In altri termini, la crisi del 2011-2012 è stata la prima crisi seria dell’eurozona, ma a condizioni invariate non sarà l’ultima, nonostante l’ESM e l’Unione bancaria. Inoltre, quando i mercati sono in fibrillazione sull’equity, le ripercussioni sui debiti sovrani europei sono inevitabili.

 

Le opzioni contro la crisi

Non voglio concludere senza approcciare il tema delle vie di uscita, ossia delle opzioni possibili. Essenzialmente, e senza volutamente concentrarmi sul breve periodo, ma sugli esiti di medio e lungo termine le opzioni sono tre:

  1. Il Sud Europa fa i compiti, ma le tasse in crescita non stimolano l’attività economica, mentre le spese che si riducono contraggono la domanda e la stagnazione persiste e si avvita. Con il fiscal compact, la deflazione si impadronisce del mercato del lavoro. I bilanci pubblici non migliorano e ritorna la crisi finanziaria sugli strumenti del debito pubblico, ma questa volta la crisi include anche il mercato dell’OAT. L’ESM non può investire a sufficienza. L’euro va verso il break up. (eventuali episodi di instabilità sociale possono accompagnarlo).
  2. Il Sud Europa fa i compiti, ma le tasse in crescita non stimolano l’attività economica. I mercati del debito prima o poi fibrillano e per eliminare il problema alla radice, atteso che le politiche di convergenza non funzionano, i paesi europei rinunciano alla sovranità fiscale. Si costituiscono gli Stati Uniti d’Europa, dotati di un bilancio pubblico che può essere manovrato, ed eventualmente finanziato dalla Bce. Si crea anche un’agenzia unica del debito europeo, la cui proporzione complessiva rispetto al Pil ritorna maneggiabile.
  3. Il Sud Europa fa i compiti, ma le tasse in crescita non stimolano l’attività economica: ritorna la crisi sul debito, che include la Francia. Di fronte al rischio di un break-up, si crea un’agenzia unica del debito, che viene mutualizzato e reciprocamente garantito. La proporzione del debito rispetto al Pil ritorna maneggiabile, ma la sua nuova formazione richiede o la cessione di sovranità (si ritorna al punto precedente) o politiche serie di redistribuzione della domanda europea. Si crea una assicurazione europea sulla disoccupazione, inoltre, i paesi in forte eccesso di bilancia commerciale accettano di investire una quota dei loro surplus nei paesi del sud Europa. Anziché attrarre ingegneri spagnoli e italiani a Monaco di Baviera, le fabbriche tedesche rilocalizzano in sud Europa.

 

Per evitare il peggio, i politici europei dovrebbero già lavorare a queste opzioni.

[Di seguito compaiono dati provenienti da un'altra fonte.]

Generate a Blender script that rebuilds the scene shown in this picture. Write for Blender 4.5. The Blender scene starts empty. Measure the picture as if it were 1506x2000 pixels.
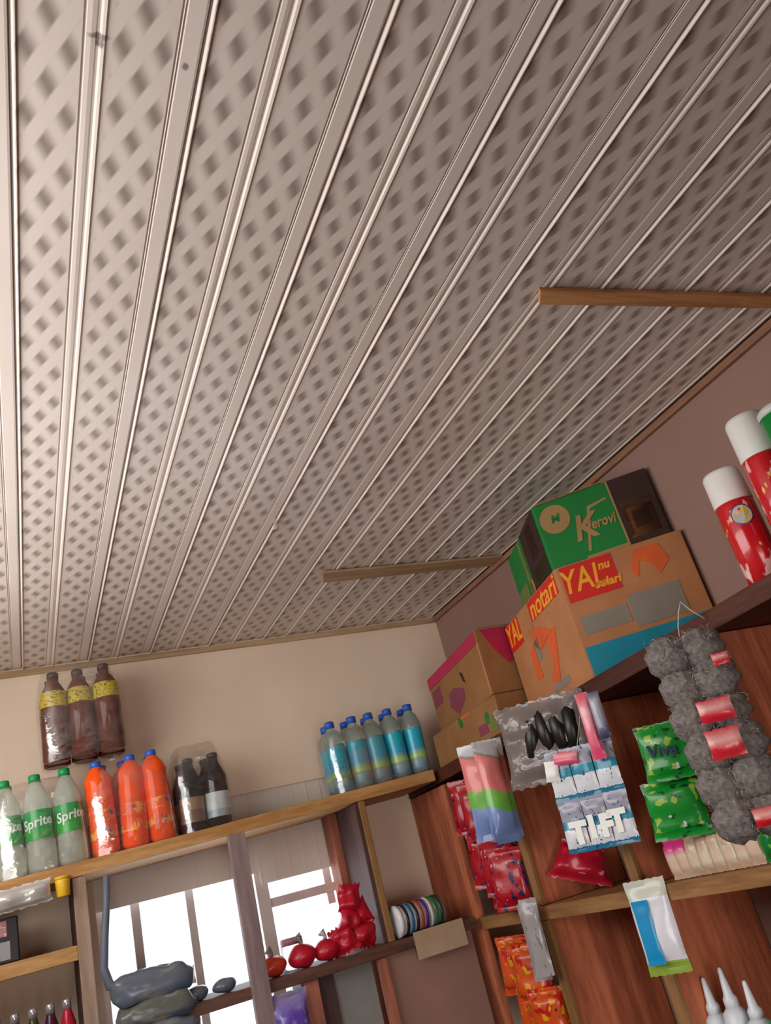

Quali sono le lezioni che si possono trarre da questa analisi? Essenzialmente le seguenti:

  • L’Europa non può eludere il problema del suo mezzogiorno, ossia se non si risolve la recessione o stagnazione nel sud Europa è impossibile stabilizzare l’euro e il mercato delle sue obbligazioni;
  • Il break-up non è un’opzione politica (in questo Draghi ha ragione, l’Euro non è reversibile, ossia non si sceglie di tornare indietro), ma è purtroppo un esito potenziale di politiche omesse o sbagliate;
  • Il Policy mix europeo è incompleto e inefficiente e rischia di perpetuare una situazione di crescita inferiore alla media OCSE con crescita delle differenze regionali interne all’UE;
  • La mutualizzazione del debito è inevitabile, prima o poi, se non si vuole correre il rischio del break up. Rifiutarla preconcettualmente è un grave errore.
  • La mutualizzazione senza sovranità fiscale unificata e accentrata o regole di redistribuzione della domanda di consumi e di investimenti può essere inutile, ossia semplicemente ritardare il momento della crisi. Per questo politici europei lungimiranti dovrebbero lavorare a queste ipotesi fin d’ora, per non essere spinti dagli eventi a farlo. O essere tanto in ritardo da non poter più far nulla.